Patrick McCarthy led Ipswich Bach Choir as Musical Director from 2000 to 2021. Patrick has been a notable figure on the East Anglian musical scene for thirty years. He trained as a baritone at the Guildhall School of Music and Drama and the London Opera Centre. His operatic and singing career has taken him all over the British Isles and Europe. Older music lovers may remember his dramatic rescue of a televised Albert Hall Prom performance of Carmina Burana with the LSO and Chorus under André Previn back in 1974: see Patrick’s recollection 40 years on. Since coming to Colchester in 1980 he has been associated with the Centre for Music ad Performing Arts, Colchester Institute.
He first took up conducting in 1992, founding the Colchester Bach Choir and since has directed this choir in many concerts of music ranging from Schütz to Elgar, including both Bach passions, the B minor Mass and over twenty church cantatas. Colchester Bach Choir was featured 23 times on the ITV Sunday Morning programme and was seen in Anglia TV’s Winter Wonderland five times over Christmas 2004.
Patrick currently has a busy schedule as musical director of the Witham and Dovercourt Choral Societies, the Ipswich Bach Choir and the Ipswich Chamber Orchestra, the Harwich Festival Concert and, of course, the Colchester Bach Choir and Orchestra and the Colchester Philharmonic. He was for a time also conductor of the Clare and Maldon Choral Societies.
He has conducted many of the major choral works with his choirs and orchestras and, in 2000, was delighted to revive Sir Arthur Sullivan’s Golden Legend and Festival Te Deum (available on CD) as a centenary tribute to this under-rated composer. Other works include innumerable oratorios by Handel, Orff’s Carmina Burana, the Verdi and Brahms Requiems, opera galas, Beethoven nights, Bach’s Christmas Oratorio, Britten’s St. Nicolas and Dvorak’s Stabat Mater, Haydn’s Seasons and Creation and Rachmaninov’s Vespers.
However, a high spot was the co-operation between Witham Choral Society and Ipswich Bach Choir in presenting Bach’s St Matthew Passion at Snape Maltings Concert Hall, which Patrick directed on Palm Sunday 2002 with an array of soloists, Amberfield School Choir and the Ipswich Chamber and Colchester Bach Orchestras. Since then Patrick has also conducted Elijah, The Dream of Gerontius and Handel’s Solomon and Israel in Egypt at Snape.

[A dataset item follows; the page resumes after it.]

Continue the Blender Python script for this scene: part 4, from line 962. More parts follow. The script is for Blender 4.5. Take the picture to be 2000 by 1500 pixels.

In March 2005 he conducted a rare revival of Elgar’s Caractacus, a performance much praised by the Elgar Society.
He has guest-conducted in Germany and with the Essex Symphony Orchestra at Thaxted and Chelmsford and premiered major works by Bryan Barnes and Christopher Wright.
Patrick is still often heard as a vocal soloist, both here and abroad and appears on several Hyperion CDs with Peter Holman and The Parley of Instruments.